▶ _WHAT IS BEING ASKED_
Return, exactly as written, every line from the first line of the data below through the line that contains "COL = scene.collection".

▶ _DATASET EXCERPT_
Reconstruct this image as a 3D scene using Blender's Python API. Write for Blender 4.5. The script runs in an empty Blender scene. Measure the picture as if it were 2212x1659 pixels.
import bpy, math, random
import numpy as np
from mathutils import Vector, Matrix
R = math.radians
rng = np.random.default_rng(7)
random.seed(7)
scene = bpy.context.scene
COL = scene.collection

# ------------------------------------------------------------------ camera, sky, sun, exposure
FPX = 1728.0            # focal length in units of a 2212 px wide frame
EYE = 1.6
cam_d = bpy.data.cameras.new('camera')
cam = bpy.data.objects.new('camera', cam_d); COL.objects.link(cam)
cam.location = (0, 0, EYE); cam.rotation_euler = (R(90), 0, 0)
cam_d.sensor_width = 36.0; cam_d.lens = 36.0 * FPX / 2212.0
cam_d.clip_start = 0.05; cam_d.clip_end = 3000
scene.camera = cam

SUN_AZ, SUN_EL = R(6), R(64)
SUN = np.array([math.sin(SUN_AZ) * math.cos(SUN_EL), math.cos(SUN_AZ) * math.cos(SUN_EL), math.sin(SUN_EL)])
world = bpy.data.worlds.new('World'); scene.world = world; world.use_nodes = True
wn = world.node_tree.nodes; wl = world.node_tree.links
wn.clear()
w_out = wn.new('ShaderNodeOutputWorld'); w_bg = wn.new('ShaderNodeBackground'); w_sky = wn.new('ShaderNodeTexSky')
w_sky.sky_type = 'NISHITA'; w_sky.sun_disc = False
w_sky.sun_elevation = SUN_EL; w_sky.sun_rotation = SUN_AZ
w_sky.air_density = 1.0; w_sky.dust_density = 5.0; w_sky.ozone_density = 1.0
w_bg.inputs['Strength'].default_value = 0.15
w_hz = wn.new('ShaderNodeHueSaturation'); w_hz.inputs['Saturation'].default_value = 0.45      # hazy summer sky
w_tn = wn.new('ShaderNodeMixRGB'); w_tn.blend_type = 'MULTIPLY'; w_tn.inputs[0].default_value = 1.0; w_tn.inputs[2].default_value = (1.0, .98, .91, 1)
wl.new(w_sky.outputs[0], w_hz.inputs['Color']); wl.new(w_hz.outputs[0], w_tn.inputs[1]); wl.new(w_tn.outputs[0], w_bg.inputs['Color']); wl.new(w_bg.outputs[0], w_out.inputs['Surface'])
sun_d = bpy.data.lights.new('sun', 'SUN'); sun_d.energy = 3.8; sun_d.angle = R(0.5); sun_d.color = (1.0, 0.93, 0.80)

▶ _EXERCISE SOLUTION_
Reconstruct this image as a 3D scene using Blender's Python API. Write for Blender 4.5. The script runs in an empty Blender scene. Measure the picture as if it were 2212x1659 pixels.
import bpy, math, random
import numpy as np
from mathutils import Vector, Matrix
R = math.radians
rng = np.random.default_rng(7)
random.seed(7)
scene = bpy.context.scene
COL = scene.collection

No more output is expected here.